New Delhi: The Supreme Court on Wednesday imposed a 100% penalty on illegal mining on account of lack of forest and environment clearances, mining outside lease/permitted area and for encroachment beyond the mining area in Odisha. The 100% penalty will be levied on the miners’ total value of illegal extracts over the years.

A bench headed by justice Madan B. Lokur also held that the National Mineral Policy (NMP) of 2008 which is almost a decade old, particularly with regard to conservation and mineral development required a review and accordingly directed the centre to have a fresh look by 31 December.

Applications by four mining companies, namely Jindal Steel and Power Ltd (JSPL), Rungta Group of companies, Sarda Mines Pvt. Ltd and Essel Mining and Industries Ltd, for resumption of mining will be heard separately by the court after two weeks.

“The amounts due from mining lease holders who have been served the notice by the state government would have to be deposited before or by 31 December and subject to compliance with statutory requirements, they can resume mining operations," the court said.

The court also refrained from initiating a Central Bureau of Investigation (CBI) led inquiry at this stage and was of the view that it would be appropriate if an expert committee was set up under the guidance of a retired judge to identify the lapses over the years leading to unlawful mining in the state.

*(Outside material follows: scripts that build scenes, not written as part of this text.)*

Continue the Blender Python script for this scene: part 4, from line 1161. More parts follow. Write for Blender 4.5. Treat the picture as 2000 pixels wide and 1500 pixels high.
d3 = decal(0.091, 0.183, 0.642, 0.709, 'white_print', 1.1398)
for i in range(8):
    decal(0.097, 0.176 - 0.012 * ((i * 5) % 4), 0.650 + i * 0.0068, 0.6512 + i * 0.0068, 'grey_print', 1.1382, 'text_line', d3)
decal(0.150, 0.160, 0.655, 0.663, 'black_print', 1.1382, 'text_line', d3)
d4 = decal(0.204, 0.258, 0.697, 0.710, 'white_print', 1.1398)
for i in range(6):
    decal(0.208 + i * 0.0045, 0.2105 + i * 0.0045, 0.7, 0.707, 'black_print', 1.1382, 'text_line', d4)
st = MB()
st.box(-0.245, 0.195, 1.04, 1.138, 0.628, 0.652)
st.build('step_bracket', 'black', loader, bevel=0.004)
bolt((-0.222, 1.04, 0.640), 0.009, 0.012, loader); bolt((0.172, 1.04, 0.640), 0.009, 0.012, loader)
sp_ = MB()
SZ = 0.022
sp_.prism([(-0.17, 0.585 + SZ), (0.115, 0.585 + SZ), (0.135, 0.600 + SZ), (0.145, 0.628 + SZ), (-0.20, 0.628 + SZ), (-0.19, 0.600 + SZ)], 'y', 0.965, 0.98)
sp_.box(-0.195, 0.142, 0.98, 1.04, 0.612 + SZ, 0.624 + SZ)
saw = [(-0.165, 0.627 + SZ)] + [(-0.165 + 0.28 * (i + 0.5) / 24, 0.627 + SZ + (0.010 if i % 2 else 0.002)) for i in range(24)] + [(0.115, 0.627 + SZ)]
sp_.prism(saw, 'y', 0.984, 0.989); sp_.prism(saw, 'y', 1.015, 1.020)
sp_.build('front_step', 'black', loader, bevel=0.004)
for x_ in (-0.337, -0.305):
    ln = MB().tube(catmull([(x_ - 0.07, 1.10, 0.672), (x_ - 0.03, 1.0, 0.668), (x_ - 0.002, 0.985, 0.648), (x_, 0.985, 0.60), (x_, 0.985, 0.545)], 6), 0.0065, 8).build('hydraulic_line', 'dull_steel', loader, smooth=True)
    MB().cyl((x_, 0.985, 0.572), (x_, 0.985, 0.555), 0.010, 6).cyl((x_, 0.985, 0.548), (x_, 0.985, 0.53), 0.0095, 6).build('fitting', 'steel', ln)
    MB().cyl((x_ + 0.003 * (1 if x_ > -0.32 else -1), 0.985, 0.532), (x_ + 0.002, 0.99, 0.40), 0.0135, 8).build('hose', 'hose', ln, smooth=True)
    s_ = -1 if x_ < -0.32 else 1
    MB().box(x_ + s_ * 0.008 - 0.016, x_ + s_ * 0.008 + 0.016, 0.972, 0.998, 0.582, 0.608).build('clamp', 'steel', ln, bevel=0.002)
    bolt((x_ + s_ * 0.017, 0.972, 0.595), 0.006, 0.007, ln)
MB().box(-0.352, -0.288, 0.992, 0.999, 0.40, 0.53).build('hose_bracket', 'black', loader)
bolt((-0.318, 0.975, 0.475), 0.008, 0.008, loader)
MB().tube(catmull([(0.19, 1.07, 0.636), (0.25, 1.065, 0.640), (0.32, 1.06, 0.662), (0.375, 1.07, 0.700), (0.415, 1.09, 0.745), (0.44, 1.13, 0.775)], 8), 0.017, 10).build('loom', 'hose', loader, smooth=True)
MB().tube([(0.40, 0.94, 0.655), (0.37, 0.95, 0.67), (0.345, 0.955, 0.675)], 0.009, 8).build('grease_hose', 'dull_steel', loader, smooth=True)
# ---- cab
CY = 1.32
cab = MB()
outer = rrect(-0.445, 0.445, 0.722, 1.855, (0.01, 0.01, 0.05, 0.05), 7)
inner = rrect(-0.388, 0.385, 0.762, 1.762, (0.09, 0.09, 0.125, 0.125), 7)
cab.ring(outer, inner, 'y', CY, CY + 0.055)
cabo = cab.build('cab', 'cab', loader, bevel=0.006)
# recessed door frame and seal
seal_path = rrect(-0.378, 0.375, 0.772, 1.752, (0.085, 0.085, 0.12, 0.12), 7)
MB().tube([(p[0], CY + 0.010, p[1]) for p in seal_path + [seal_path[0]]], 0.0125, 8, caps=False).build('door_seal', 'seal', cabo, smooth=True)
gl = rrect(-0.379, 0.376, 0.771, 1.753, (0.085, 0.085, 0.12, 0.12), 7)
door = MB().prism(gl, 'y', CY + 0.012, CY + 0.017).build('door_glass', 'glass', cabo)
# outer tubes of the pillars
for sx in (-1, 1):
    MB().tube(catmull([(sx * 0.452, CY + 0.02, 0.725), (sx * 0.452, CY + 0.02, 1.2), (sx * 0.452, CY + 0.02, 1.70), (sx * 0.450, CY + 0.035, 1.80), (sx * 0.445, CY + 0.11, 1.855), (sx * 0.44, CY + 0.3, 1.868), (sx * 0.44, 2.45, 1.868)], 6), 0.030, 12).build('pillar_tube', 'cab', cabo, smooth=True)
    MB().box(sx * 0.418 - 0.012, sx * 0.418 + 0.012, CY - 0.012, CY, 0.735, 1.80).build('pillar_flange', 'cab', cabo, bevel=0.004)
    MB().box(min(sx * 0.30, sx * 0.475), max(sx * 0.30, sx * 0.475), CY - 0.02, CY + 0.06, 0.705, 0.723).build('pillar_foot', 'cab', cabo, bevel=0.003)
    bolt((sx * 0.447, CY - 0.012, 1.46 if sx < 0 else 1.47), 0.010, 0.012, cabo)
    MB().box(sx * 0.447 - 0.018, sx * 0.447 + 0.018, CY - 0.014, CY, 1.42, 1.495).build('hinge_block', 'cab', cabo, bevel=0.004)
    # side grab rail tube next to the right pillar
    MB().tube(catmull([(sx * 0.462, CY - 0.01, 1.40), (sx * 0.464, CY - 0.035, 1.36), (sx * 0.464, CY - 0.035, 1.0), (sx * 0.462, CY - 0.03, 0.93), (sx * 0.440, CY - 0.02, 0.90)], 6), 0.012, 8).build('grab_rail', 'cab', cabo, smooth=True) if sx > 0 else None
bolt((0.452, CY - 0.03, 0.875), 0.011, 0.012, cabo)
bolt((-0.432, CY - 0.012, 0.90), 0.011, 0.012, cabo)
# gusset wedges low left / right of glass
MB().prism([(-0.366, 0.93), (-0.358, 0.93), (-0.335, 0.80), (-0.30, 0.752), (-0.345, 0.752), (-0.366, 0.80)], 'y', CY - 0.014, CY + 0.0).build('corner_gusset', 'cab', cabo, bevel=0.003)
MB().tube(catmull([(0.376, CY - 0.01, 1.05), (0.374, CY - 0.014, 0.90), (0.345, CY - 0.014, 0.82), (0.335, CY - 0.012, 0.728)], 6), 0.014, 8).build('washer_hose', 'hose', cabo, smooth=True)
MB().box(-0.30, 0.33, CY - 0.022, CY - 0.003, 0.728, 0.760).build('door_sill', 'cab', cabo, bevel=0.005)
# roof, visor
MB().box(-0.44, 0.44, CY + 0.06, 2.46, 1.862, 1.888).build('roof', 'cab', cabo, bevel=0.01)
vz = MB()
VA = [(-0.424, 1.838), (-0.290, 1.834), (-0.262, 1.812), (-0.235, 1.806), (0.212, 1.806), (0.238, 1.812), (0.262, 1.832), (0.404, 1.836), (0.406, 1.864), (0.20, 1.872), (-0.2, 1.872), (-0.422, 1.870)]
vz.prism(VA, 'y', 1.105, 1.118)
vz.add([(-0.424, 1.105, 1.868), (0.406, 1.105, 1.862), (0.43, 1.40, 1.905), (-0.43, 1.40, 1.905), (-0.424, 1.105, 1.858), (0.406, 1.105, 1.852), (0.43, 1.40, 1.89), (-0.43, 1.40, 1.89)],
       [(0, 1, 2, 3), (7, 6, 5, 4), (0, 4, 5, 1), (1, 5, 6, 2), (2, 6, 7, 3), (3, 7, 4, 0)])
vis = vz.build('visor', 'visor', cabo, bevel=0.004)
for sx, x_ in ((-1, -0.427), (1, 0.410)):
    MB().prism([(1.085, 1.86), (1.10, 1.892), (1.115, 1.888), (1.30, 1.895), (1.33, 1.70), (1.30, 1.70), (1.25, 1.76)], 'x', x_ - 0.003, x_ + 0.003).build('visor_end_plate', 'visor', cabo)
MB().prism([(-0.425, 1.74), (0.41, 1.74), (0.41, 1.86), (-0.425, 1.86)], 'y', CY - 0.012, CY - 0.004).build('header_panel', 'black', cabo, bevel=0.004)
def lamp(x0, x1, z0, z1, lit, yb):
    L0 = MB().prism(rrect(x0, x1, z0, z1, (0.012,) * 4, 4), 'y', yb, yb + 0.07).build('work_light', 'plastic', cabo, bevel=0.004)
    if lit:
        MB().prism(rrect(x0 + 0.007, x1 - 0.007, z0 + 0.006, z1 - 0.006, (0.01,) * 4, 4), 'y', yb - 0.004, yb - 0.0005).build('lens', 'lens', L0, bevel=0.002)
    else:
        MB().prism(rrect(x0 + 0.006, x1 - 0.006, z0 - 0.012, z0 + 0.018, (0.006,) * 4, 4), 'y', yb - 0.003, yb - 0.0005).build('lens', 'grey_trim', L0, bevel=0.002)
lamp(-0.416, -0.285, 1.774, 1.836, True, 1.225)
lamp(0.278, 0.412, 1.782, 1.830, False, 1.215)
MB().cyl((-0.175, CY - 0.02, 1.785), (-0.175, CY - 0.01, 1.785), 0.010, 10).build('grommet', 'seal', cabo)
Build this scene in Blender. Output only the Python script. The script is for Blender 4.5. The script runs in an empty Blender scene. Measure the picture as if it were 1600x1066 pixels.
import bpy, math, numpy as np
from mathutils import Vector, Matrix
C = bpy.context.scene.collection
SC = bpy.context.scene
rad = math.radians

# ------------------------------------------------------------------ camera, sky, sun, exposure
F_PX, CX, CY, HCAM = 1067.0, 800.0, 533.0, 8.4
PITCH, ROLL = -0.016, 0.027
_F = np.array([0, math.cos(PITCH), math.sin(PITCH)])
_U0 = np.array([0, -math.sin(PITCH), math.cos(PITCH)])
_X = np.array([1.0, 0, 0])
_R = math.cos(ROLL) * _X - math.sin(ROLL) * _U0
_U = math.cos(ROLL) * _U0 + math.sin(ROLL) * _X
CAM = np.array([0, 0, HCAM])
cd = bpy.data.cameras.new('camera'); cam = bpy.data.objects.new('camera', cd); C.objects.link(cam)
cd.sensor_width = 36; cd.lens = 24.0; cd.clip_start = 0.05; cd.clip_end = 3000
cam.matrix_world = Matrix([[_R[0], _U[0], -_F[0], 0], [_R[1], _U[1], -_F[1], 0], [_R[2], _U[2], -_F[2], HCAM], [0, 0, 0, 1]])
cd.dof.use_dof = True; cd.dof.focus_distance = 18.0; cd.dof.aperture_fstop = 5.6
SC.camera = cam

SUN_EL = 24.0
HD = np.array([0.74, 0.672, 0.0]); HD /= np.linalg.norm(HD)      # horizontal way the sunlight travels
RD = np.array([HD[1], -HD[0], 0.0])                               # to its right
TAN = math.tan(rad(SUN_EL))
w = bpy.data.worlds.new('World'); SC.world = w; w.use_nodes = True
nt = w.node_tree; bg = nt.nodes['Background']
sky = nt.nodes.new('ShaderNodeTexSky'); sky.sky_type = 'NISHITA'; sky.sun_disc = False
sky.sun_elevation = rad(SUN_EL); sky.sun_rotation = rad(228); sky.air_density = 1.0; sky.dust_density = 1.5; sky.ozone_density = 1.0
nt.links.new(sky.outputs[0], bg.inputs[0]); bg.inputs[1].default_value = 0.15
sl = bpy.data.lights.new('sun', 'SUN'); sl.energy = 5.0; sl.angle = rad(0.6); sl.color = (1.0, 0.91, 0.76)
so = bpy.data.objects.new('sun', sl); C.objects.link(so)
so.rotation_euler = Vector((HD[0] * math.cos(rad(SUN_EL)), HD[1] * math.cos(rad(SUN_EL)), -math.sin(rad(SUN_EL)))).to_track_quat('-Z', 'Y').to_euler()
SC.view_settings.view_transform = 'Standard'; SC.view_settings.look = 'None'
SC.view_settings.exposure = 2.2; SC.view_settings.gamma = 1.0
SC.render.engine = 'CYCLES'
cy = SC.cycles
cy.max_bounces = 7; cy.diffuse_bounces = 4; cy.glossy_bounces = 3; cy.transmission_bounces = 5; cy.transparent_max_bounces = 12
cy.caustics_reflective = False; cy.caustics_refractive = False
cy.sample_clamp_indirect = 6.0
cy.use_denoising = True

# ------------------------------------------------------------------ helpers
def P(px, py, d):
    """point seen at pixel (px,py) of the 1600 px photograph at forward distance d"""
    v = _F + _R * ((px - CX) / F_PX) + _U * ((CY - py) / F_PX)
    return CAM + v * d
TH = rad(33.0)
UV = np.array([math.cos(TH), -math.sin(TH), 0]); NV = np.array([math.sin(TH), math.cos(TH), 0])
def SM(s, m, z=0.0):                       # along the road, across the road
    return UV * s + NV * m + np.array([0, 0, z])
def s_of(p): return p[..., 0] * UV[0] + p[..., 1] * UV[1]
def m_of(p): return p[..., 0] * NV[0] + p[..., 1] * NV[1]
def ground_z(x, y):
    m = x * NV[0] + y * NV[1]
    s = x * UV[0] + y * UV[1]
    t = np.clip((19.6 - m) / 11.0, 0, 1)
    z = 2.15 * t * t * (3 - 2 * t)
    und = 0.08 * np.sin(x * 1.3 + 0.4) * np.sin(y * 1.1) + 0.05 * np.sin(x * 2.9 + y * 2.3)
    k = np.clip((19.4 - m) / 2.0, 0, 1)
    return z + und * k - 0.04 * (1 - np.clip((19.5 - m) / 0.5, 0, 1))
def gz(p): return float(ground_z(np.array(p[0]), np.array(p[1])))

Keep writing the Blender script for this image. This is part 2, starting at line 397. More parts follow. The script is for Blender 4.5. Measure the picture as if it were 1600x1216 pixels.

The direction had come in response to a public interest litigation (PIL) filed by NGO Common Cause seeking a check against lessees for illegal, rampant mining in Odisha.

“Big mining companies will be forced to shell out lakhs of crores as a result of this direction. The quantum that would be payable is yet to be ascertained," said Prashant Bhushan, the petitioner’s counsel.

During the course of hearings, the court had appointed a central empowered committee (CEC) to look into illegal activities by mining companies and furnish a report on it.

While the state government had imposed about Rs60,000 crore penalty on mine lease holders between 2000 and 2010, CEC had recommended that 30% notional value be realized from illegal mining companies.

CEC had sought to ascertain the factual position of mining lessees that obtained approval under Forest (Conservation) Act, 1980 and secured environment clearances in Odisha.

In its report, the panel identified that 131 iron ore and manganese ore mines did not have statutory approval and were operating despite lapse of lease.